Reacting to the easy availability of mortgages, driven in part by federal policies, federal regulators are tightening lending standards and imposing greater demands on banks to ensure the security of the mortgage.
One particularly onerous requirement comes from Fannie Mae and Freddie Mac. The two agencies buy loans from banks and lenders. However, to protect themselves and recover losses on bad mortgages, the two federal agencies are forcing banks to buy back bad loans at a loss to the banks in a practice known as put back, the Wall Street Journal reported.
Banks have been asked to buy back $66 billion in mortgages that had been backed by Fannie and Freddie between 2006 and 2008. In order to reduce their put-back risks, banks are scrutinizing loan applicants in greater detail. Bankers say the demands by Freddie and Fannie are excessive, yet they have little choice but to react to protect themselves against future buybacks.
Lenders are asking borrowing for reams of documentation tax returns, bank statements, pay stubs, and appraisals in order to deliver loans that cant be questioned, the Journal said.
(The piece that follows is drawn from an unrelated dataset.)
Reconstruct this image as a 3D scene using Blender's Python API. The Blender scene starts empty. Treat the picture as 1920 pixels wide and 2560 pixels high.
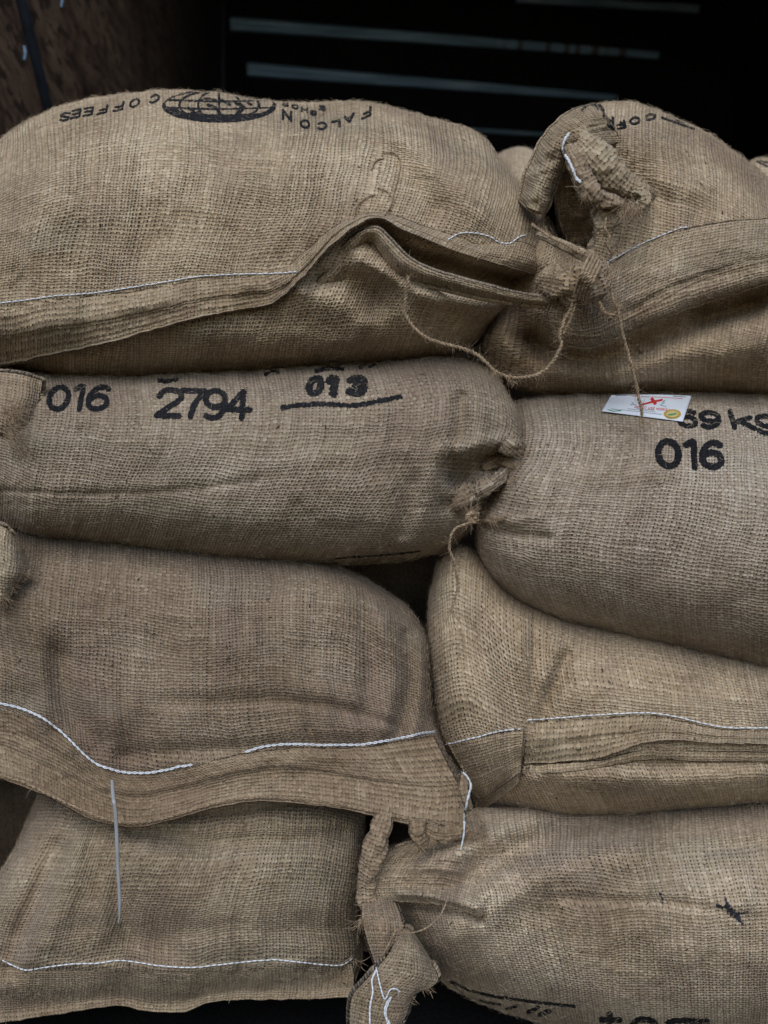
import bpy, math, random
import numpy as np
from mathutils import Vector
from mathutils.bvhtree import BVHTree
from mathutils.interpolate import poly_3d_calc

random.seed(7)
SC = bpy.context.scene
COL = SC.collection

# ---------------------------------------------------------------- camera, world, light, exposure
D0 = 0.95                      # metres from the lens to the front of the stack
PX = 0.8 / 1920                # one photo pixel at that distance
cam_data = bpy.data.cameras.new("camera")
cam = bpy.data.objects.new("camera", cam_data)
COL.objects.link(cam)
cam.location = (0, -D0, 0)
cam.rotation_euler = (math.radians(90), 0, 0)
cam_data.sensor_fit = 'VERTICAL'
cam_data.sensor_height = 36
cam_data.lens = 18 / (0.5 * 2560 * PX / D0)
cam_data.clip_start = 0.02
cam_data.clip_end = 60
cam_data.dof.use_dof = True
cam_data.dof.focus_distance = D0 - 0.0
cam_data.dof.aperture_fstop = 4.2
SC.camera = cam

world = bpy.data.worlds.new("World")
SC.world = world
world.use_nodes = True
wn = world.node_tree
sky = wn.nodes.new("ShaderNodeTexSky")
sky.sky_type = 'NISHITA'
sky.sun_disc = False
SUN_EL, SUN_AZ = math.radians(44), math.radians(10)
sky.sun_elevation = SUN_EL
sky.sun_rotation = math.pi + SUN_AZ
bg = wn.nodes["Background"]
bg.inputs[1].default_value = 0.12
wn.links.new(sky.outputs[0], bg.inputs[0])

sun_data = bpy.data.lights.new("overcast_sun", 'SUN')
sun_data.energy = 1.5
sun_data.angle = math.radians(50)
sun_data.color = (1.0, 0.97, 0.93)
sun = bpy.data.objects.new("overcast_sun", sun_data)
COL.objects.link(sun)
sd = Vector((math.sin(-SUN_AZ) * math.cos(SUN_EL), -math.cos(SUN_AZ) * math.cos(SUN_EL), math.sin(SUN_EL)))
sun.rotation_euler = sd.to_track_quat('Z', 'Y').to_euler()

SC.view_settings.view_transform = 'Standard'
SC.view_settings.look = 'None'
SC.view_settings.exposure = 0.12
SC.view_settings.gamma = 1
SC.render.engine = 'CYCLES'

# ---------------------------------------------------------------- node helpers
class NB:
    def __init__(s, mat):
        mat.use_nodes = True
        s.t = mat.node_tree
        s.b = s.t.nodes.get("Principled BSDF")
    def set(s, sock, v):
        if hasattr(v, 'node'):
            s.t.links.new(v, sock)
        else:
            sock.default_value = v
    def m(s, op, a, b=None, c=None, clamp=False):
        n = s.t.nodes.new("ShaderNodeMath"); n.operation = op; n.use_clamp = clamp
        for i, v in enumerate((a, b, c)):
            if v is not None: s.set(n.inputs[i], v)
        return n.outputs[0]
    def xyz(s, x, y, z=0.0):
        n = s.t.nodes.new("ShaderNodeCombineXYZ")
        for i, v in enumerate((x, y, z)): s.set(n.inputs[i], v)
        return n.outputs[0]
    def noise(s, vec, scale=1.0, detail=0.0, rough=0.5):
        n = s.t.nodes.new("ShaderNodeTexNoise"); n.noise_dimensions = '3D'
        s.set(n.inputs['Vector'], vec); n.inputs['Scale'].default_value = scale
        n.inputs['Detail'].default_value = detail; n.inputs['Roughness'].default_value = rough
        return n.outputs[0]
    def white(s, vec):
        n = s.t.nodes.new("ShaderNodeTexWhiteNoise"); n.noise_dimensions = '3D'
        s.set(n.inputs['Vector'], vec)
        return n.outputs[0]
    def mix(s, f, a, b):
        n = s.t.nodes.new("ShaderNodeMix"); n.data_type = 'RGBA'
        s.set(n.inputs[0], f); s.set(n.inputs[6], a); s.set(n.inputs[7], b)
        return n.outputs[2]
    def ramp(s, f, stops):
        n = s.t.nodes.new("ShaderNodeValToRGB")
        e = n.color_ramp.elements
        while len(e) < len(stops): e.new(0.5)
        for k, (p, c) in enumerate(stops):
            e[k].position = p; e[k].color = (*c, 1)
        s.set(n.inputs[0], f)
        return n.outputs[0]
    def smooth(s, x, a, b):
        n = s.t.nodes.new("ShaderNodeMapRange"); n.interpolation_type = 'SMOOTHSTEP'
        s.set(n.inputs[0], x); n.inputs[1].default_value = a; n.inputs[2].default_value = b
        return n.outputs[0]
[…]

Banks are asking borrowers to explain every deposit into their bank accounts over a few hundred dollars in order to verify that their assets are their own.
Applicants are being turned down even with credit scores that once would have gained them a mortgage.
So while the Federal Reserve is trying to encourage homeownership by holding interest rates down, other federal policies and new regulations are doing the opposite.